The Chiefs haven't always felt this way about the quarterback matchup in the postseason. Green recalled rooting for lousy weather for the January 2004 game against the Colts at Arrowhead, hoping cold and perhaps freezing precipitation might slow Manning down.
"We thought we were going to get weather in the 20s and windy," Green said. "We knew at the time, at that stage of his career, Peyton didn't have a high success rate playing outside in the cold.
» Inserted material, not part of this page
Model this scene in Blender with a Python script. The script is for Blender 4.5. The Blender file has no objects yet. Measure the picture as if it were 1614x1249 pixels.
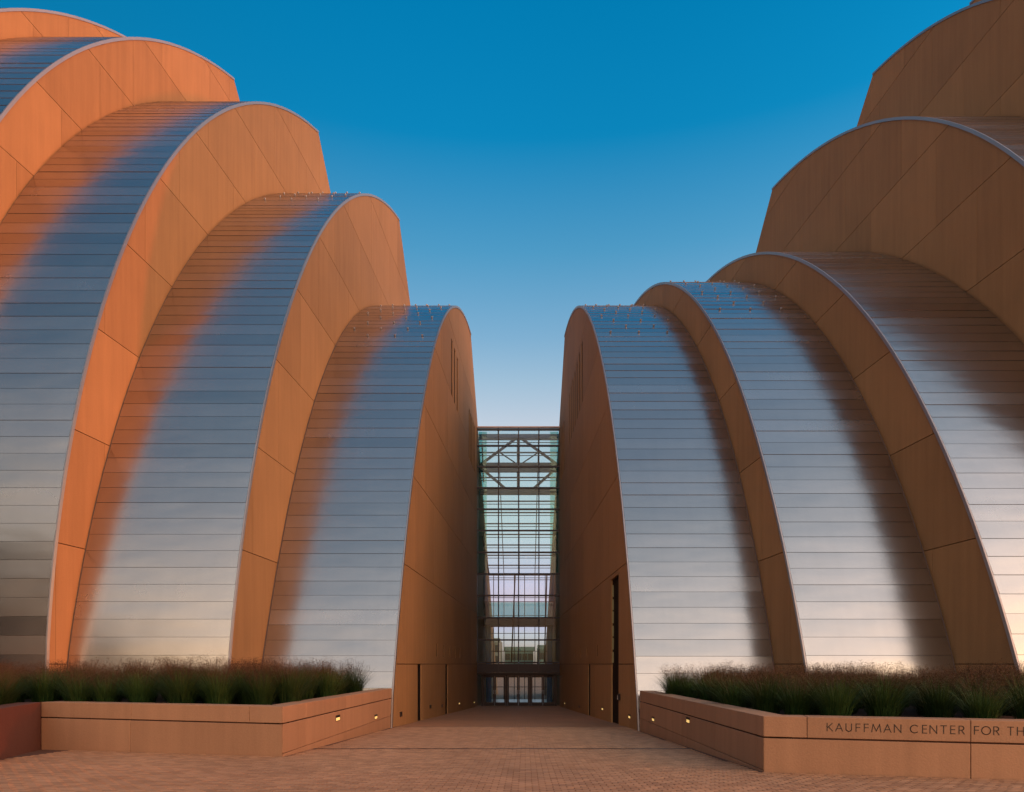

We were excited about that."
Instead, the day was an unseasonably warm one in Kansas City, 51 degrees at kickoff.
"I knew that day when I woke up it was going to have to be a shootout and we as an offense were going to have to hold up our end of the bargain because of the way it was," Green said.
He was right. Manning threw for 304 yards and three touchdowns, and the Colts never had to punt. The Chiefs couldn't keep up and lost 38-31.
"We'd always think we were in the right defense and then he'd make a check or an adjustment or he'd make a hand gesture that we thought meant a slant but it really meant a slant-and-go," former Chiefs linebacker Shawn Barber said of Manning. "The second we thought we had him, it became like the Trojan horse. He used what we thought we knew against us to hit us for six. So then we stopped paying attention to all of that and he burned us with that."
"It was a frustrating day, a frustrating game."
The Chiefs have been similarly frustrated in most of their past 12 playoff games, two against Manning and one each against Jim Kelly, Dan Marino, John Elway, Andrew Luck, Tom Brady and Ben Roethlisberger, among others.
The Chiefs are finally going into a postseason contest with the expectation that their quarterback will be a problem like that for the other guys.
"He means a lot," linebacker Justin Houston said of Mahomes. "His numbers speak for themselves. ... Any quarterback that can come into the game and put up that many touchdowns, it gives the defense some breathing room and puts us in a position to do what we like to do as defensive linemen and outside linebackers. We like to rush the passer. Any time you are ahead going into the fourth quarter, you can pin your ears back and go."